◆ **Task directions**
Each line from the top of the listing through the one holding "COL = scene.collection" should be restated word for word, with nothing added and no pictures.
-------
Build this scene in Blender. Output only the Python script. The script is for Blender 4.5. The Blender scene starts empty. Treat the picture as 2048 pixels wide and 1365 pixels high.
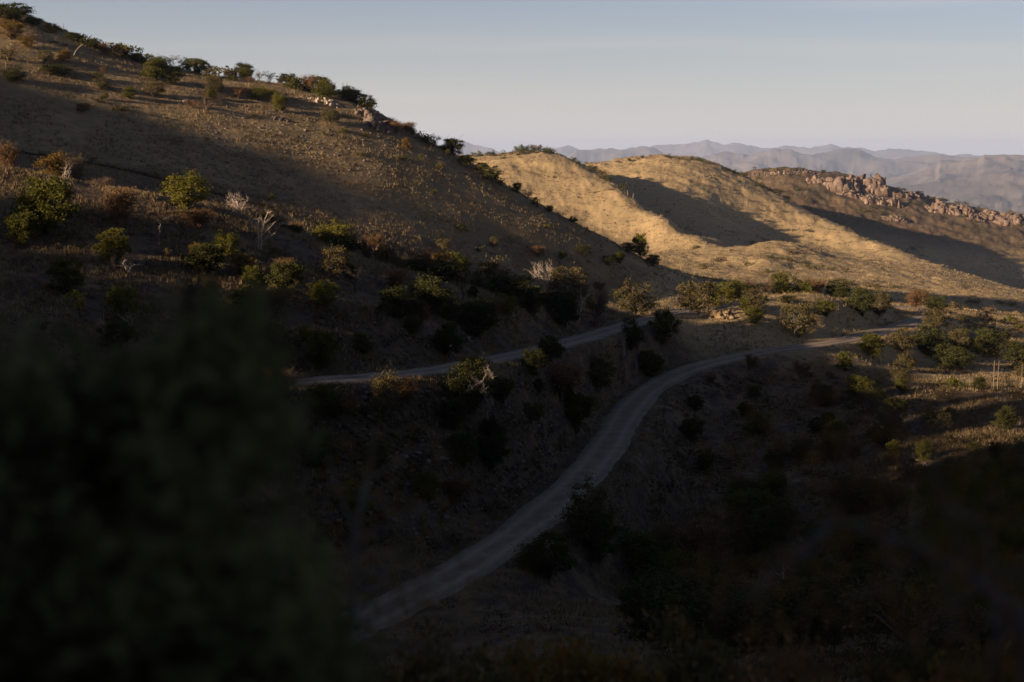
import bpy, math, random
import numpy as np

scene = bpy.context.scene
COL = scene.collection

# ---------------------------------------------------------------- camera
cam_data = bpy.data.cameras.new("camera")
cam = bpy.data.objects.new("camera", cam_data); COL.objects.link(cam)
cam_data.sensor_width = 36.0; cam_data.lens = 50.0
cam.location = (0, 0, 0)
cam.rotation_euler = (math.radians(90 - 7.65), 0, 0)
cam_data.clip_start = 0.05; cam_data.clip_end = 150000
cam_data.dof.use_dof = True
cam_data.dof.focus_distance = 380.0
cam_data.dof.aperture_fstop = 0.9
scene.camera = cam

# ---------------------------------------------------------------- sky and sun
SUN_ELEV = math.radians(14.0); SUN_BACK = math.radians(30.0)
SKY_STRENGTH = 0.05; SUN_STRENGTH = 5.0
DUST = (6.9, 6.45, 6.0, 1)        # colour of the low haze in the sky, before the strength
world = bpy.data.worlds.new("World"); scene.world = world
world.use_nodes = True
wn = world.node_tree.nodes; wl = world.node_tree.links
for n in list(wn): wn.remove(n)
sky = wn.new("ShaderNodeTexSky"); sky.sky_type = 'NISHITA'; sky.sun_disc = False
sky.sun_elevation = SUN_ELEV
# direction towards the sun is (-cos, -sin) in x, y
sky.sun_rotation = math.atan2(-math.cos(SUN_BACK), -math.sin(SUN_BACK))
sky.air_density = 1.0; sky.dust_density = 2.2; sky.ozone_density = 3.0; sky.altitude = 1500
bg = wn.new("ShaderNodeBackground"); bg.inputs[1].default_value = SKY_STRENGTH
out = wn.new("ShaderNodeOutputWorld")
# a pale dust layer low over the horizon and thin streaks of high cloud
def wmath(op, a, b=0.0, clamp=False):
    x = wn.new("ShaderNodeMath"); x.operation = op; x.use_clamp = clamp
    for i, v in ((0, a), (1, b)):
        if isinstance(v, (int, float)): x.inputs[i].default_value = v
        else: wl.new(v, x.inputs[i])
    return x.outputs[0]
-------
◆ **Solution to the exercise**
Build this scene in Blender. Output only the Python script. The script is for Blender 4.5. The Blender scene starts empty. Treat the picture as 2048 pixels wide and 1365 pixels high.
import bpy, math, random
import numpy as np

scene = bpy.context.scene
COL = scene.collection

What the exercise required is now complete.